Recommendation:

We recommend that user-defined group, variable, and attribute names follow the Climate and Forecast (CF) convention's specification. The names shall comply with this regular expression: [A-Za-z][A-Za-z0-9_]* . Exempt are system-defined names for any of these objects that are required by various APIs or conventions.

Recommendation Details: Character sets for naming objects in HDF5 or netCDF files differ. The most permissive is the HDF5 character set while most restrictive is the CF character set, hence, we recommend the CF rules to achieve the largest possible naming interoperability. Below are excerpts from the HDF5 and netCDF users guides, as well as the CF convention.

HDF5 User’s Guide:

A path name is a string of components separated by “/”. Each component is the name of a link or the special character “.” for the current group. Link names (components) can be any string of Unicode characters not containing “/” (except the string “.” which is reserved).
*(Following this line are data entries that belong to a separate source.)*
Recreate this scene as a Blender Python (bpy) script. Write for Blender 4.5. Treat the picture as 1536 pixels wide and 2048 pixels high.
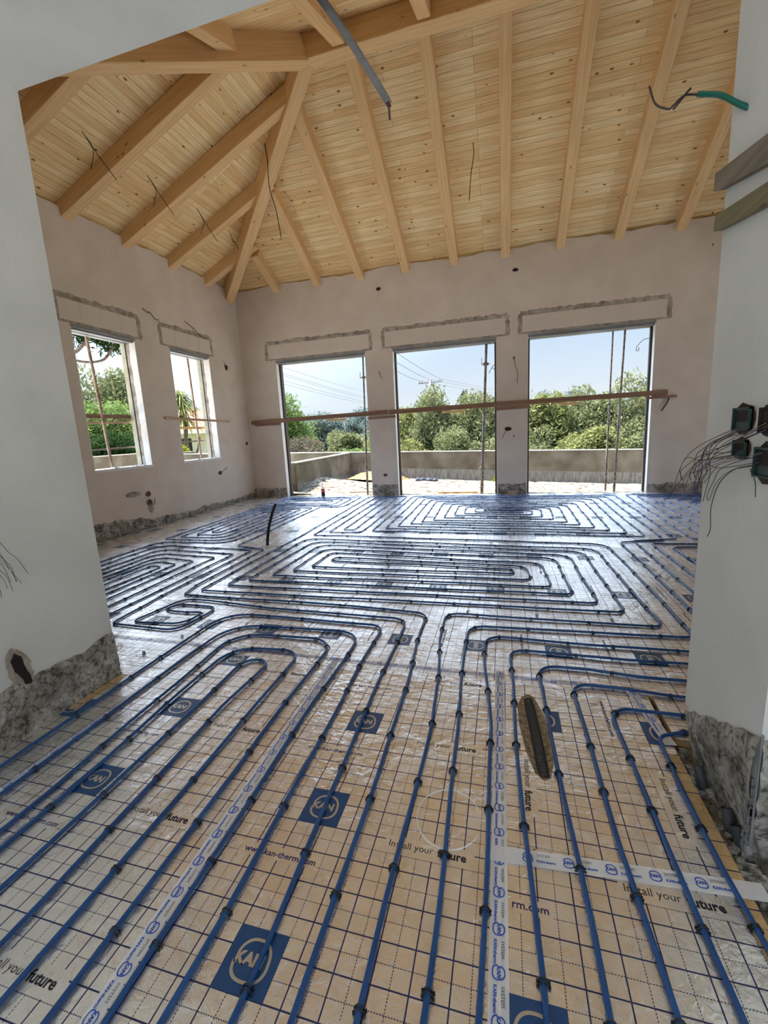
import bpy, bmesh, math, random
import numpy as np
from mathutils import Vector, Matrix

for o in list(bpy.data.objects):
    bpy.data.objects.remove(o)
SC = bpy.context.scene
COL = SC.collection
PI = math.pi

# ------------------------------------------------------------------ camera
F_PX, YAW, PITCH, ROLL = 868.08, 0.27724, -0.17919, -0.05233
EYE = Vector((0.0, 0.0, 1.42))
fw = Vector((-math.sin(YAW) * math.cos(PITCH), math.cos(YAW) * math.cos(PITCH), math.sin(PITCH)))
rt = Vector((math.cos(YAW), math.sin(YAW), 0))
up = rt.cross(fw)
r2 = math.cos(ROLL) * rt + math.sin(ROLL) * up
u2 = -math.sin(ROLL) * rt + math.cos(ROLL) * up
cam = bpy.data.cameras.new('camera')
cam.sensor_fit = 'HORIZONTAL'
cam.sensor_width = 36
cam.lens = F_PX * 36 / 1536
cam.clip_start = 0.02
cam.clip_end = 400
co = bpy.data.objects.new('camera', cam)
COL.objects.link(co)
co.matrix_world = Matrix(((r2.x, u2.x, -fw.x, EYE.x), (r2.y, u2.y, -fw.y, EYE.y), (r2.z, u2.z, -fw.z, EYE.z), (0, 0, 0, 1)))
SC.camera = co

# ------------------------------------------------------------------ light and exposure
SC.view_settings.view_transform = 'Standard'
SC.view_settings.look = 'None'
SC.view_settings.gamma = 1
SC.view_settings.use_curve_mapping = False
SC.view_settings.exposure = 1.74
SC.cycles.use_denoising = True
SC.cycles.max_bounces = 10
SC.cycles.diffuse_bounces = 7
SC.cycles.glossy_bounces = 5
SC.cycles.transparent_max_bounces = 12
SC.cycles.sample_clamp_indirect = 8

W = bpy.data.worlds.new('world')
SC.world = W
W.use_nodes = True
wn, wl = W.node_tree.nodes, W.node_tree.links
wn.clear()
wo = wn.new('ShaderNodeOutputWorld')
bg = wn.new('ShaderNodeBackground')
bg.inputs['Strength'].default_value = 0.765
tc = wn.new('ShaderNodeTexCoord')
sp = wn.new('ShaderNodeSeparateXYZ')
wl.new(tc.outputs['Generated'], sp.inputs[0])
cr = wn.new('ShaderNodeValToRGB')        # clear sky: pale at the horizon, bluer and softer higher up
e = cr.color_ramp.elements
e[0].position = 0.0; e[0].color = (0.27, 0.31, 0.34, 1)
e[1].position = 1.0; e[1].color = (0.2, 0.3, 0.45, 1)
for p, c in ((0.06, (0.31, 0.345, 0.375, 1)), (0.19, (0.235, 0.30, 0.38, 1)), (0.3, (0.46, 0.56, 0.70, 1)), (0.55, (0.42, 0.54, 0.72, 1))):
    k = e.new(p); k.color = c
wl.new(sp.outputs['Z'], cr.inputs[0])
SUN_DIR = Vector((-0.34, 0.10, 0.935)).normalized()      # towards the sun: high, over the left side of the house
dt = wn.new('ShaderNodeVectorMath'); dt.operation = 'DOT_PRODUCT'
wl.new(tc.outputs['Generated'], dt.inputs[0]); dt.inputs[1].default_value = SUN_DIR
m1 = wn.new('ShaderNodeMapRange'); m1.interpolation_type = 'SMOOTHSTEP'   # hazy sky, much brighter around the sun
m1.inputs['From Min'].default_value = 0.25; m1.inputs['From Max'].default_value = 1.0
m1.inputs['To Min'].default_value = 1.0; m1.inputs['To Max'].default_value = 8.0
wl.new(dt.outputs['Value'], m1.inputs['Value'])
mm = wn.new('ShaderNodeVectorMath'); mm.operation = 'SCALE'
wl.new(cr.outputs[0], mm.inputs[0]); wl.new(m1.outputs[0], mm.inputs['Scale'])
wl.new(mm.outputs[0], bg.inputs[0])
wl.new(bg.outputs[0], wo.inputs[0])

sun = bpy.data.lights.new('sun', 'SUN')
sun.energy = 8.5
sun.angle = math.radians(0.6)
sun.color = (1.0, 0.94, 0.84)
so = bpy.data.objects.new('sun', sun)
COL.objects.link(so)
so.rotation_euler = (-SUN_DIR).to_track_quat('-Z', 'Y').to_euler()

# ------------------------------------------------------------------ node helpers
def mat(name, base=(0.8, 0.8, 0.8), rough=0.6, metal=0.0, spec=0.5):
    m = bpy.data.materials.new(name)
    m.use_nodes = True
    b = m.node_tree.nodes['Principled BSDF']
    b.inputs['Base Color'].default_value = (*base, 1)
    b.inputs['Roughness'].default_value = rough
    b.inputs['Metallic'].default_value = metal
    b.inputs['Specular IOR Level'].default_value = spec
    return m, m.node_tree.nodes, m.node_tree.links, b

def nd(n, t, **kw):
    x = n.new('ShaderNode' + t)
    for k, v in kw.items():
        if k in x.inputs:
            x.inputs[k].default_value = v
        else:
            setattr(x, k, v)
    return x

def ramp(n, l, src, stops):
    r = n.new('ShaderNodeValToRGB')
    el = r.color_ramp.elements
    while len(el) < len(stops):
        el.new(0.5)
    for q, (p, c) in zip(el, stops):
        q.position = p
        q.color = (*c, 1) if len(c) == 3 else c
    l.new(src, r.inputs[0])
    return r.outputs[0]

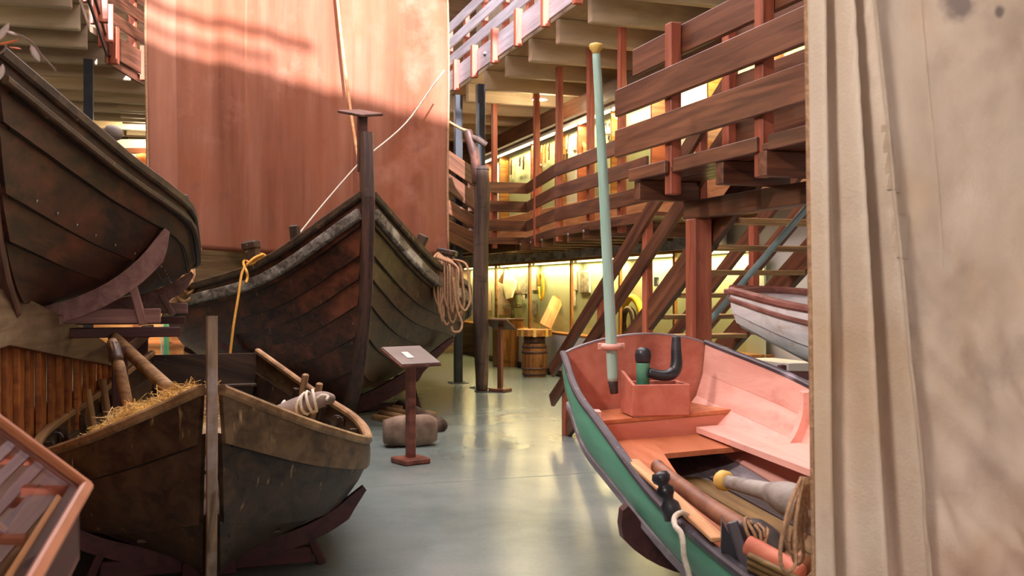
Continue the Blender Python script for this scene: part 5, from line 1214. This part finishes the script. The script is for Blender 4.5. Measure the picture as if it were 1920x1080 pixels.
lathe('lantern_cap', [(.06, .28), (.065, .3), (.035, .34), (.03, .38), (0, .38)], 'dark_tool', la, Matrix.Translation(lp_), 14)
for s in (-1, 1): tube('guard_wire', [lp_+Vector((.08*s, 0, .02)), lp_+Vector((.1*s, 0, .16)), lp_+Vector((.07*s, 0, .32)), lp_+Vector((0, 0, .4))], .006, 'dark_tool', la, 6, 14)
tube('hanging_wire', [lp_+Vector((0, 0, .38)), lp_+Vector((0, 0, .76))], .004, 'dark_tool', la, 5)
hc = case_pt(1015, 537, BB-.06); o = tube('oval_hoop', [hc+AX*.12*math.cos(a)+Vector((0, 0, .265*math.sin(a)))*1.0 for a in [i*2*math.pi/32 for i in range(33)]], .028, 'yellow_rubber', None, 8); tag(o, 'yellow oval wooden hoop on the green case wall', 'hoop')
rc = case_pt(1185, 600, BB-.08); o = tube('yellow_ring', [rc+AX*.36*math.cos(a)+Vector((0, 0, .36*math.sin(a))) for a in [i*2*math.pi/36 for i in range(37)]], .06, 'yellow_rubber', None, 10); tag(o, 'big yellow ring behind the stair railings', 'ring')
o = tube('dark_ring', [rc-BX*.06+AX*.20*math.cos(a)+Vector((0, 0, -.04+.22*math.sin(a))) for a in [i*2*math.pi/30 for i in range(31)]], .05, 'dark_tool', None, 8); tag(o, 'dark round coil in front of the big yellow ring', 'coil')
sw = thing('wall_switch', 'small white wall switch seen between the stair rails', 'switch', case_pt(1231, 528, FB-.05)); board('switch_plate', case_pt(1227, 528, FB-.05), case_pt(1235, 528, FB-.05), .02, .14, 'white_panel', sw); board('rocker', case_pt(1229, 528, FB-.065), case_pt(1233, 528, FB-.065), .02, .07, 'paper', sw)
# upper level tools
BU = FB+.22
def tool(px, py0, py1, w, mat, label, kind='hand_tool', grp='small tools in the upper cases'):
    p0, p1 = case_pt(px, py1, BU), case_pt(px+w*.3, py0, BU); t = thing(kind, label, 'tool', p1, grp)
    wd = w/F*p0.y
    board('tool_handle', p0, p0.lerp(p1, .6), wd*.45, wd*.5, mat, t, up=tuple(AX), c=.004)
    prism('tool_head', [p0.lerp(p1, .55)+AX*wd*.35, p0.lerp(p1, .55)-AX*wd*.35, p1-AX*wd*.6, p1+Vector((0, 0, .02)), p1+AX*wd*.6], -BX*.03, mat, t)
tl = [(943, 316, 330, 6, 'dark_tool', 'small dark tool at the left of the pale upper case'), (951, 303, 328, 6, 'oak', 'light wooden tool left in the pale upper case'), (958, 300, 328, 6, 'dark_tool', 'broad dark wooden tool beside the light one'),
      (974, 296, 312, 6, 'dark_tool', 'left of two dark fork-like tools'), (981, 294, 318, 6, 'dark_tool', 'right of two dark fork-like tools'),
      (1010, 274, 300, 6, 'oak', 'orange spoon at the left of its case'), (1016, 274, 302, 6, 'case_orange', 'orange spoon with a broad head'), (1022, 273, 305, 5, 'oak', 'long light spoon in the row of orange spoons'), (1029, 270, 300, 5, 'dark_tool', 'dark long-handled tool right of the orange spoons'),
      (1057, 290, 312, 5, 'dark_tool', 'dark tool below the pinned papers, left one'), (1063, 289, 312, 5, 'dark_tool', 'dark tool below the pinned papers, right one'),
      (1136, 231, 241, 3, 'dark_tool', 'small black blade right of the green pole, left one'), (1143, 233, 240, 3, 'dark_tool', 'tiny black blade right of the green pole, middle one'), (1151, 228, 239, 3, 'dark_tool', 'small black blade at the landing edge'), (1142, 256, 270, 4, 'dark_tool', 'black blade on the lower row right of the green pole')]
for (px, y0, y1, w, m, lab) in tl: tool(px, y0, y1, w, m, lab)
g2 = 'sheets in the upper display cases'
for (x0, x1, y0, y1, m, lab) in ((936, 942, 305, 330, 'paper_pink', 'pink text sheet at the left of the pale upper case'), (1054, 1064, 252, 280, 'paper_pink', 'pinned sheet left of the orange divider'), (1073, 1081, 256, 281, 'paper_pink', 'pinned pink sheet right of the orange divider'), (1083, 1088, 252, 283, 'paper', 'narrow white sheet right of the pinned sheets'),
    (1131, 1145, 244, 250, 'paper', 'white caption strip under the small black blades'), (1048, 1054, 257, 294, 'paper', 'long narrow white sheet left in the paper case'), (1139, 1146, 283, 290, 'paper', 'white card low right of the green pole'), (1260, 1285, 105, 150, 'paper_pink', 'pink sheet seen above the landing rails'), (1345, 1375, 140, 175, 'paper_pink', 'pink sheet between the landing rails'), (1440, 1452, 105, 150, 'paper', 'white sheet at the right of the landing rails'), (1470, 1495, 100, 145, 'paper_pink', 'framed pink sheet by the linen sail edge')):
    card(x0, x1, y0, y1, m, BU+.04, lab, group=g2)
for i, (x, y) in enumerate(((945, 333), (958, 331), (973, 323), (981, 321), (1009, 307), (1014, 309), (1021, 311), (1028, 302), (1076, 300), (1062, 315))):
    card(x-2.5, x+2.5, y-2, y+2, 'paper', BU+.02, 'tiny white caption card below the '+['small dark tool in the pale upper case', 'broad dark wooden tool', 'left fork-like tool', 'right fork-like tool', 'leftmost orange spoon', 'broad-headed orange spoon', 'long light spoon', 'dark long-handled tool', 'pinned pink sheet', 'two dark tools under the papers'][i], 'caption_card', 'card', 'caption cards in the upper cases')
bb = thing('bent_frame', 'curved wooden frame piece in the upper case left of the green pole', 'wood piece', case_pt(1095, 290, BU-.06))
tube('curved_piece', [case_pt(1088, 262, BU-.06), case_pt(1096, 275, BU-.06), case_pt(1093, 295, BU-.06), case_pt(1086, 310, BU-.06)], .04, 'tan_wood', bb, 8, 14)
tube('slanted_piece', [case_pt(1106, 302, BU-.06), case_pt(1113, 292, BU-.06), case_pt(1122, 283, BU-.06)], .05, 'case_orange', bb, 8, 8)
However, users are advised to avoid the use of punctuation and non-printing characters because they may create problems for other software.

NetCDF User Guide (NUG):

The names of dimensions, variables and attributes (and, in netCDF-4 files, groups, user-defined types, compound member names, and enumeration symbols) consist of arbitrary sequences of alphanumeric characters, underscore “_”, period “.”, plus “+”, hyphen “-”, or at sign “@”, but beginning with an alphanumeric character or underscore. However, names commencing with underscore are reserved for system use.

Beginning with versions 3.6.3 and 4.0, names may also include UTF-8 encoded Unicode characters as well as other special characters, except for the character “/”, which may not appear in a name. Names that have trailing space characters are also not permitted.

CF Metadata Conventions:

Variable, dimension and attribute names should begin with a letter and be composed of letters, digits, and underscores. Note that this is in conformance with the COARDS conventions but is more restrictive than the netCDF interface which allows use of the hyphen character. The netCDF interface also allows leading underscores in names, but the NUG states that this is reserved for system use.